### Objective
Please repeat all of the lines that follow, exactly as written.

### Provided data

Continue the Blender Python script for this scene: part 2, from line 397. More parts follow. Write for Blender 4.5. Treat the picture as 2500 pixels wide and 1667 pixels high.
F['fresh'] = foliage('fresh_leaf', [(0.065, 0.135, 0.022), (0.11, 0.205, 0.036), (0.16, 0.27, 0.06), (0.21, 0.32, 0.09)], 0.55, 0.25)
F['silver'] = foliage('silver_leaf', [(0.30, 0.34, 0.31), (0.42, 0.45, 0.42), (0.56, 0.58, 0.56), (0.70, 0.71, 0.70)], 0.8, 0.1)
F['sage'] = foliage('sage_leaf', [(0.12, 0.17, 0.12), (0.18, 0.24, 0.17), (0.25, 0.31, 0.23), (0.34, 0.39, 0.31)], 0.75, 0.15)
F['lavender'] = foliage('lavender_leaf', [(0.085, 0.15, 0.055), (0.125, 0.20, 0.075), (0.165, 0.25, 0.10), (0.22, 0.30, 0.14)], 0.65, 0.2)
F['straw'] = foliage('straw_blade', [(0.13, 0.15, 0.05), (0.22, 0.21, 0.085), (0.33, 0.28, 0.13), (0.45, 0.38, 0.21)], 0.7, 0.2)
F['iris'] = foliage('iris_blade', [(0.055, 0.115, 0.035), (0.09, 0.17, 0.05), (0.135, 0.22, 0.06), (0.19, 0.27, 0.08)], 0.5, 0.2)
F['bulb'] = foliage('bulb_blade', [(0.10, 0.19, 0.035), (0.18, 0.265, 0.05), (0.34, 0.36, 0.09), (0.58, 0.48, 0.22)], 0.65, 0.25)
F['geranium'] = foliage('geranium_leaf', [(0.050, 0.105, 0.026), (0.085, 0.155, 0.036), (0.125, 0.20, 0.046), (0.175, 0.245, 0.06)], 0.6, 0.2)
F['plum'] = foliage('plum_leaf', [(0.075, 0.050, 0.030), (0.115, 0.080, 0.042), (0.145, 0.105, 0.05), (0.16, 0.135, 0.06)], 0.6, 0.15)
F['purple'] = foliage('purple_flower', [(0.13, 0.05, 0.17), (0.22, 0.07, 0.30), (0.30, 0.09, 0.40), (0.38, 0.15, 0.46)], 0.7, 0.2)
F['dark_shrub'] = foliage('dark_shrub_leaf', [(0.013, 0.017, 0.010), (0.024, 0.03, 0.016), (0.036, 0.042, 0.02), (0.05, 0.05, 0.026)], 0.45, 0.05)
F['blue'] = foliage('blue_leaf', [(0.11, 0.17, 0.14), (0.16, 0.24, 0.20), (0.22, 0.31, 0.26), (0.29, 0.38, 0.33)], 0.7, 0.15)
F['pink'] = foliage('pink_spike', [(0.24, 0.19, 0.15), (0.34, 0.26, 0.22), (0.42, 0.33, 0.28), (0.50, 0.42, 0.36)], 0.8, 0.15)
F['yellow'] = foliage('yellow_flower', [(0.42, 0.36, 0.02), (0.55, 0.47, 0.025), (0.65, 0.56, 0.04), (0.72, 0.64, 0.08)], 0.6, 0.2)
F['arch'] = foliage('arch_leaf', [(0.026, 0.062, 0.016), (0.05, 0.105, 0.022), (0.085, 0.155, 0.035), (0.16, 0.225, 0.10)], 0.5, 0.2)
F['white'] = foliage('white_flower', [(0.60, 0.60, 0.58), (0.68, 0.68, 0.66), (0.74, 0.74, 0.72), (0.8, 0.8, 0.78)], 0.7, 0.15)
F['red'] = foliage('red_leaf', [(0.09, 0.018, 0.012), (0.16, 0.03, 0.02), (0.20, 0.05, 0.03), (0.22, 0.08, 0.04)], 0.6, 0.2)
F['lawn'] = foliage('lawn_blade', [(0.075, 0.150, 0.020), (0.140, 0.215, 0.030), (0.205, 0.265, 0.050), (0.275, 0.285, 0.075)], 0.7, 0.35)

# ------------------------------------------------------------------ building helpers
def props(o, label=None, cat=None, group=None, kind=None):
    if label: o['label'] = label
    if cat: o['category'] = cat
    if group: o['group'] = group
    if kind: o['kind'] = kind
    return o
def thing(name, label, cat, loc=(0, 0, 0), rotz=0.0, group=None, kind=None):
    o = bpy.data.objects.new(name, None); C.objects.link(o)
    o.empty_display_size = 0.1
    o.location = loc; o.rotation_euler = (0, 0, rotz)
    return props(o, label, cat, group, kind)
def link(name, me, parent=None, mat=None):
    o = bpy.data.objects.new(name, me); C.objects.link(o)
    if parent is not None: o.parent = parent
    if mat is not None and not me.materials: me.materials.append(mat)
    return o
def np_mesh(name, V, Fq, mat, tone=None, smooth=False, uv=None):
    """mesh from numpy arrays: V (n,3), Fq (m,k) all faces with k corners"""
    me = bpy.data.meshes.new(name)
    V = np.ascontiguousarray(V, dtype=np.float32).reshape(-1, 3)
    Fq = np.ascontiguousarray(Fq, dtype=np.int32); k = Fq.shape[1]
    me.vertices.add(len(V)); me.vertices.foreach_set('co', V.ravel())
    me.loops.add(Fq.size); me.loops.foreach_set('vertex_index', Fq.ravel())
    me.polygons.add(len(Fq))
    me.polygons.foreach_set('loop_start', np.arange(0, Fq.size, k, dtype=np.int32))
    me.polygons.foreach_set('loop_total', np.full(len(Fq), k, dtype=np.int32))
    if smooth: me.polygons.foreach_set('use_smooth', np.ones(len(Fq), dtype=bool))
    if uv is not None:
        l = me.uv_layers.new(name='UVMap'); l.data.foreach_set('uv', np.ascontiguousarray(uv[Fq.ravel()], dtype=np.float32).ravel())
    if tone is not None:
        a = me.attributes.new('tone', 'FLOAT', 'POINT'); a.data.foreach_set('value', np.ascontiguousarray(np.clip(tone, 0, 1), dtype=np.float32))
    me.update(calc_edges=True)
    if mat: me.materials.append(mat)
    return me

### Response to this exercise
Continue the Blender Python script for this scene: part 2, from line 397. More parts follow. Write for Blender 4.5. Treat the picture as 2500 pixels wide and 1667 pixels high.
F['fresh'] = foliage('fresh_leaf', [(0.065, 0.135, 0.022), (0.11, 0.205, 0.036), (0.16, 0.27, 0.06), (0.21, 0.32, 0.09)], 0.55, 0.25)
F['silver'] = foliage('silver_leaf', [(0.30, 0.34, 0.31), (0.42, 0.45, 0.42), (0.56, 0.58, 0.56), (0.70, 0.71, 0.70)], 0.8, 0.1)
F['sage'] = foliage('sage_leaf', [(0.12, 0.17, 0.12), (0.18, 0.24, 0.17), (0.25, 0.31, 0.23), (0.34, 0.39, 0.31)], 0.75, 0.15)
F['lavender'] = foliage('lavender_leaf', [(0.085, 0.15, 0.055), (0.125, 0.20, 0.075), (0.165, 0.25, 0.10), (0.22, 0.30, 0.14)], 0.65, 0.2)
F['straw'] = foliage('straw_blade', [(0.13, 0.15, 0.05), (0.22, 0.21, 0.085), (0.33, 0.28, 0.13), (0.45, 0.38, 0.21)], 0.7, 0.2)
F['iris'] = foliage('iris_blade', [(0.055, 0.115, 0.035), (0.09, 0.17, 0.05), (0.135, 0.22, 0.06), (0.19, 0.27, 0.08)], 0.5, 0.2)
F['bulb'] = foliage('bulb_blade', [(0.10, 0.19, 0.035), (0.18, 0.265, 0.05), (0.34, 0.36, 0.09), (0.58, 0.48, 0.22)], 0.65, 0.25)
F['geranium'] = foliage('geranium_leaf', [(0.050, 0.105, 0.026), (0.085, 0.155, 0.036), (0.125, 0.20, 0.046), (0.175, 0.245, 0.06)], 0.6, 0.2)
F['plum'] = foliage('plum_leaf', [(0.075, 0.050, 0.030), (0.115, 0.080, 0.042), (0.145, 0.105, 0.05), (0.16, 0.135, 0.06)], 0.6, 0.15)
F['purple'] = foliage('purple_flower', [(0.13, 0.05, 0.17), (0.22, 0.07, 0.30), (0.30, 0.09, 0.40), (0.38, 0.15, 0.46)], 0.7, 0.2)
F['dark_shrub'] = foliage('dark_shrub_leaf', [(0.013, 0.017, 0.010), (0.024, 0.03, 0.016), (0.036, 0.042, 0.02), (0.05, 0.05, 0.026)], 0.45, 0.05)
F['blue'] = foliage('blue_leaf', [(0.11, 0.17, 0.14), (0.16, 0.24, 0.20), (0.22, 0.31, 0.26), (0.29, 0.38, 0.33)], 0.7, 0.15)
F['pink'] = foliage('pink_spike', [(0.24, 0.19, 0.15), (0.34, 0.26, 0.22), (0.42, 0.33, 0.28), (0.50, 0.42, 0.36)], 0.8, 0.15)
F['yellow'] = foliage('yellow_flower', [(0.42, 0.36, 0.02), (0.55, 0.47, 0.025), (0.65, 0.56, 0.04), (0.72, 0.64, 0.08)], 0.6, 0.2)
F['arch'] = foliage('arch_leaf', [(0.026, 0.062, 0.016), (0.05, 0.105, 0.022), (0.085, 0.155, 0.035), (0.16, 0.225, 0.10)], 0.5, 0.2)
F['white'] = foliage('white_flower', [(0.60, 0.60, 0.58), (0.68, 0.68, 0.66), (0.74, 0.74, 0.72), (0.8, 0.8, 0.78)], 0.7, 0.15)
F['red'] = foliage('red_leaf', [(0.09, 0.018, 0.012), (0.16, 0.03, 0.02), (0.20, 0.05, 0.03), (0.22, 0.08, 0.04)], 0.6, 0.2)
F['lawn'] = foliage('lawn_blade', [(0.075, 0.150, 0.020), (0.140, 0.215, 0.030), (0.205, 0.265, 0.050), (0.275, 0.285, 0.075)], 0.7, 0.35)

# ------------------------------------------------------------------ building helpers
def props(o, label=None, cat=None, group=None, kind=None):
    if label: o['label'] = label
    if cat: o['category'] = cat
    if group: o['group'] = group
    if kind: o['kind'] = kind
    return o
def thing(name, label, cat, loc=(0, 0, 0), rotz=0.0, group=None, kind=None):
    o = bpy.data.objects.new(name, None); C.objects.link(o)
    o.empty_display_size = 0.1
    o.location = loc; o.rotation_euler = (0, 0, rotz)
    return props(o, label, cat, group, kind)
def link(name, me, parent=None, mat=None):
    o = bpy.data.objects.new(name, me); C.objects.link(o)
    if parent is not None: o.parent = parent
    if mat is not None and not me.materials: me.materials.append(mat)
    return o
def np_mesh(name, V, Fq, mat, tone=None, smooth=False, uv=None):
    """mesh from numpy arrays: V (n,3), Fq (m,k) all faces with k corners"""
    me = bpy.data.meshes.new(name)
    V = np.ascontiguousarray(V, dtype=np.float32).reshape(-1, 3)
    Fq = np.ascontiguousarray(Fq, dtype=np.int32); k = Fq.shape[1]
    me.vertices.add(len(V)); me.vertices.foreach_set('co', V.ravel())
    me.loops.add(Fq.size); me.loops.foreach_set('vertex_index', Fq.ravel())
    me.polygons.add(len(Fq))
    me.polygons.foreach_set('loop_start', np.arange(0, Fq.size, k, dtype=np.int32))
    me.polygons.foreach_set('loop_total', np.full(len(Fq), k, dtype=np.int32))
    if smooth: me.polygons.foreach_set('use_smooth', np.ones(len(Fq), dtype=bool))
    if uv is not None:
        l = me.uv_layers.new(name='UVMap'); l.data.foreach_set('uv', np.ascontiguousarray(uv[Fq.ravel()], dtype=np.float32).ravel())
    if tone is not None:
        a = me.attributes.new('tone', 'FLOAT', 'POINT'); a.data.foreach_set('value', np.ascontiguousarray(np.clip(tone, 0, 1), dtype=np.float32))
    me.update(calc_edges=True)
    if mat: me.materials.append(mat)
    return me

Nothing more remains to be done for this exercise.